- **Information supplied**
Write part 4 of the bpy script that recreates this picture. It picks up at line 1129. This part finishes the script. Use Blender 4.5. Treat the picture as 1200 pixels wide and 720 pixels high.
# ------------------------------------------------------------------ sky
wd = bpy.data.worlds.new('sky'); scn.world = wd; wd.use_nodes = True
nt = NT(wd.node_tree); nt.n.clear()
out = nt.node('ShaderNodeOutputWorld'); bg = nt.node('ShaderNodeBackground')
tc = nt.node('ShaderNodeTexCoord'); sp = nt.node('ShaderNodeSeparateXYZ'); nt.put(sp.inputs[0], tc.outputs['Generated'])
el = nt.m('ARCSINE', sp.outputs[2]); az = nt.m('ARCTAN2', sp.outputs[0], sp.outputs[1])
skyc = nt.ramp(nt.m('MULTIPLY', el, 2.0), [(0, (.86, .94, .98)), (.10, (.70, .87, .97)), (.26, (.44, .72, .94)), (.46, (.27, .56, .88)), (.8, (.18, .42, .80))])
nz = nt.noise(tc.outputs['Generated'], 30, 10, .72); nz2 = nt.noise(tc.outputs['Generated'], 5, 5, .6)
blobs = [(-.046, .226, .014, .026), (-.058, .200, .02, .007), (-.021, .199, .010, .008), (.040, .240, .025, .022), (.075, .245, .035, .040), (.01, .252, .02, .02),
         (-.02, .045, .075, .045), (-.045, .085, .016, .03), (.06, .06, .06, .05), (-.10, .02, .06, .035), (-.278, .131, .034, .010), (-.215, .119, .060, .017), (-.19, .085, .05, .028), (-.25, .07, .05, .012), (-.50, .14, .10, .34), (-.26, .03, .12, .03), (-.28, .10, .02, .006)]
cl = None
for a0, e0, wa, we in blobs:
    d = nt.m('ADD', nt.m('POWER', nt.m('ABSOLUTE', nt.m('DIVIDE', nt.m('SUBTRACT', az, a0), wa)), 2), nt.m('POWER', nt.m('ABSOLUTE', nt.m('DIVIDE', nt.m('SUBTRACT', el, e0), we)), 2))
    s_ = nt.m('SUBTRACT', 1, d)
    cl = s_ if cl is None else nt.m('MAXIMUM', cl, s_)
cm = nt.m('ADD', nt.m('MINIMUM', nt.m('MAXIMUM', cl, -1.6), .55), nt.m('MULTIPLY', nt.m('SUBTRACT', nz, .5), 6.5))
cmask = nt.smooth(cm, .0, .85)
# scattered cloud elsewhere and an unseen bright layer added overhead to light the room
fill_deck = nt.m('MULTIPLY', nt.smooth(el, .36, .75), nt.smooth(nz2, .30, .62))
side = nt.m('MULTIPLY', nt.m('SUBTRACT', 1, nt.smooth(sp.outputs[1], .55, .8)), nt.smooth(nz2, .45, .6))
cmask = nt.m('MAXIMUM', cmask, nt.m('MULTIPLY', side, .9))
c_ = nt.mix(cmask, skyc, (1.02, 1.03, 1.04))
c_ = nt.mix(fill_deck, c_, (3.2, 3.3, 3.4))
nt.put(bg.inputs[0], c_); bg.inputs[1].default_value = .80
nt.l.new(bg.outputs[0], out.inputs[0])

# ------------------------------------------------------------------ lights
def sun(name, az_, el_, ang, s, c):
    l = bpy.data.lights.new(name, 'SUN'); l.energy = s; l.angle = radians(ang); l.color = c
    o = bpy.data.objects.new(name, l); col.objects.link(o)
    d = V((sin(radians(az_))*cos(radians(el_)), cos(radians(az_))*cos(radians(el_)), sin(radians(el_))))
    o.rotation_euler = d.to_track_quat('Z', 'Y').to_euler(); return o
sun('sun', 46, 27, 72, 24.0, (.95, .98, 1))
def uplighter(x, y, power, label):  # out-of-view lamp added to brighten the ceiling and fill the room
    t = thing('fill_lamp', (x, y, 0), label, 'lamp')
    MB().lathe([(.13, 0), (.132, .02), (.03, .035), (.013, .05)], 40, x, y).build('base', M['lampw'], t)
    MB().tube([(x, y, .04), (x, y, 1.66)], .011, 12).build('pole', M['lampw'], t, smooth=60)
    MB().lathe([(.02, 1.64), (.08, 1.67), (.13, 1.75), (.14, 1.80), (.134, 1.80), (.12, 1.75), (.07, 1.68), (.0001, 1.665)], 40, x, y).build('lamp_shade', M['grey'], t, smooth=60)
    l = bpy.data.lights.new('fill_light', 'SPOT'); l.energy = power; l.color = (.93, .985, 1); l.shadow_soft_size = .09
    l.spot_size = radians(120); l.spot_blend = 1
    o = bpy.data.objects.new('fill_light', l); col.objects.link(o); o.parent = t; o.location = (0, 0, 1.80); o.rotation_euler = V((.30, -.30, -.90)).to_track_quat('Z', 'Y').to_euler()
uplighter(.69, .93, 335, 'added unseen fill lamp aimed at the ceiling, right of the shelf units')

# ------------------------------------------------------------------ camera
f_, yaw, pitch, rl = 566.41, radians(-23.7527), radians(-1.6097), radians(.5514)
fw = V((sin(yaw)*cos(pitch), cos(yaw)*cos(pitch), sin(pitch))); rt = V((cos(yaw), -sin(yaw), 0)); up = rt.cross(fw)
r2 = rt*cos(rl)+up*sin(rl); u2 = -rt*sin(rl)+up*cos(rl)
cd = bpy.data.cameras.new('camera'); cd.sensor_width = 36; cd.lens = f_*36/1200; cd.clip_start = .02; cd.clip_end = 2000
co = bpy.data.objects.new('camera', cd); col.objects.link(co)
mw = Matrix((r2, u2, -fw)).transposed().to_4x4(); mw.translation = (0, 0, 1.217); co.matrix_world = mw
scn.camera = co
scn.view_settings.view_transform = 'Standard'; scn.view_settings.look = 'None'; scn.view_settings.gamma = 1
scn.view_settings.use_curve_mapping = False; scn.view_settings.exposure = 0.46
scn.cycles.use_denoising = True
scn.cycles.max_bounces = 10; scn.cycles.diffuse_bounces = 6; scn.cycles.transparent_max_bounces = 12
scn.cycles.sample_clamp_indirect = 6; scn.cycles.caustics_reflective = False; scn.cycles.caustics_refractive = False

- **Set task**
Reproduce the material above exactly; please quote every line of it.

- **Answer below**
Write part 4 of the bpy script that recreates this picture. It picks up at line 1129. This part finishes the script. Use Blender 4.5. Treat the picture as 1200 pixels wide and 720 pixels high.
# ------------------------------------------------------------------ sky
wd = bpy.data.worlds.new('sky'); scn.world = wd; wd.use_nodes = True
nt = NT(wd.node_tree); nt.n.clear()
out = nt.node('ShaderNodeOutputWorld'); bg = nt.node('ShaderNodeBackground')
tc = nt.node('ShaderNodeTexCoord'); sp = nt.node('ShaderNodeSeparateXYZ'); nt.put(sp.inputs[0], tc.outputs['Generated'])
el = nt.m('ARCSINE', sp.outputs[2]); az = nt.m('ARCTAN2', sp.outputs[0], sp.outputs[1])
skyc = nt.ramp(nt.m('MULTIPLY', el, 2.0), [(0, (.86, .94, .98)), (.10, (.70, .87, .97)), (.26, (.44, .72, .94)), (.46, (.27, .56, .88)), (.8, (.18, .42, .80))])
nz = nt.noise(tc.outputs['Generated'], 30, 10, .72); nz2 = nt.noise(tc.outputs['Generated'], 5, 5, .6)
blobs = [(-.046, .226, .014, .026), (-.058, .200, .02, .007), (-.021, .199, .010, .008), (.040, .240, .025, .022), (.075, .245, .035, .040), (.01, .252, .02, .02),
         (-.02, .045, .075, .045), (-.045, .085, .016, .03), (.06, .06, .06, .05), (-.10, .02, .06, .035), (-.278, .131, .034, .010), (-.215, .119, .060, .017), (-.19, .085, .05, .028), (-.25, .07, .05, .012), (-.50, .14, .10, .34), (-.26, .03, .12, .03), (-.28, .10, .02, .006)]
cl = None
for a0, e0, wa, we in blobs:
    d = nt.m('ADD', nt.m('POWER', nt.m('ABSOLUTE', nt.m('DIVIDE', nt.m('SUBTRACT', az, a0), wa)), 2), nt.m('POWER', nt.m('ABSOLUTE', nt.m('DIVIDE', nt.m('SUBTRACT', el, e0), we)), 2))
    s_ = nt.m('SUBTRACT', 1, d)
    cl = s_ if cl is None else nt.m('MAXIMUM', cl, s_)
cm = nt.m('ADD', nt.m('MINIMUM', nt.m('MAXIMUM', cl, -1.6), .55), nt.m('MULTIPLY', nt.m('SUBTRACT', nz, .5), 6.5))
cmask = nt.smooth(cm, .0, .85)
# scattered cloud elsewhere and an unseen bright layer added overhead to light the room
fill_deck = nt.m('MULTIPLY', nt.smooth(el, .36, .75), nt.smooth(nz2, .30, .62))
side = nt.m('MULTIPLY', nt.m('SUBTRACT', 1, nt.smooth(sp.outputs[1], .55, .8)), nt.smooth(nz2, .45, .6))
cmask = nt.m('MAXIMUM', cmask, nt.m('MULTIPLY', side, .9))
c_ = nt.mix(cmask, skyc, (1.02, 1.03, 1.04))
c_ = nt.mix(fill_deck, c_, (3.2, 3.3, 3.4))
nt.put(bg.inputs[0], c_); bg.inputs[1].default_value = .80
nt.l.new(bg.outputs[0], out.inputs[0])

# ------------------------------------------------------------------ lights
def sun(name, az_, el_, ang, s, c):
    l = bpy.data.lights.new(name, 'SUN'); l.energy = s; l.angle = radians(ang); l.color = c
    o = bpy.data.objects.new(name, l); col.objects.link(o)
    d = V((sin(radians(az_))*cos(radians(el_)), cos(radians(az_))*cos(radians(el_)), sin(radians(el_))))
    o.rotation_euler = d.to_track_quat('Z', 'Y').to_euler(); return o
sun('sun', 46, 27, 72, 24.0, (.95, .98, 1))
def uplighter(x, y, power, label):  # out-of-view lamp added to brighten the ceiling and fill the room
    t = thing('fill_lamp', (x, y, 0), label, 'lamp')
    MB().lathe([(.13, 0), (.132, .02), (.03, .035), (.013, .05)], 40, x, y).build('base', M['lampw'], t)
    MB().tube([(x, y, .04), (x, y, 1.66)], .011, 12).build('pole', M['lampw'], t, smooth=60)
    MB().lathe([(.02, 1.64), (.08, 1.67), (.13, 1.75), (.14, 1.80), (.134, 1.80), (.12, 1.75), (.07, 1.68), (.0001, 1.665)], 40, x, y).build('lamp_shade', M['grey'], t, smooth=60)
    l = bpy.data.lights.new('fill_light', 'SPOT'); l.energy = power; l.color = (.93, .985, 1); l.shadow_soft_size = .09
    l.spot_size = radians(120); l.spot_blend = 1
    o = bpy.data.objects.new('fill_light', l); col.objects.link(o); o.parent = t; o.location = (0, 0, 1.80); o.rotation_euler = V((.30, -.30, -.90)).to_track_quat('Z', 'Y').to_euler()
uplighter(.69, .93, 335, 'added unseen fill lamp aimed at the ceiling, right of the shelf units')

# ------------------------------------------------------------------ camera
f_, yaw, pitch, rl = 566.41, radians(-23.7527), radians(-1.6097), radians(.5514)
fw = V((sin(yaw)*cos(pitch), cos(yaw)*cos(pitch), sin(pitch))); rt = V((cos(yaw), -sin(yaw), 0)); up = rt.cross(fw)
r2 = rt*cos(rl)+up*sin(rl); u2 = -rt*sin(rl)+up*cos(rl)
cd = bpy.data.cameras.new('camera'); cd.sensor_width = 36; cd.lens = f_*36/1200; cd.clip_start = .02; cd.clip_end = 2000
co = bpy.data.objects.new('camera', cd); col.objects.link(co)
mw = Matrix((r2, u2, -fw)).transposed().to_4x4(); mw.translation = (0, 0, 1.217); co.matrix_world = mw
scn.camera = co
scn.view_settings.view_transform = 'Standard'; scn.view_settings.look = 'None'; scn.view_settings.gamma = 1
scn.view_settings.use_curve_mapping = False; scn.view_settings.exposure = 0.46
scn.cycles.use_denoising = True
scn.cycles.max_bounces = 10; scn.cycles.diffuse_bounces = 6; scn.cycles.transparent_max_bounces = 12
scn.cycles.sample_clamp_indirect = 6; scn.cycles.caustics_reflective = False; scn.cycles.caustics_refractive = False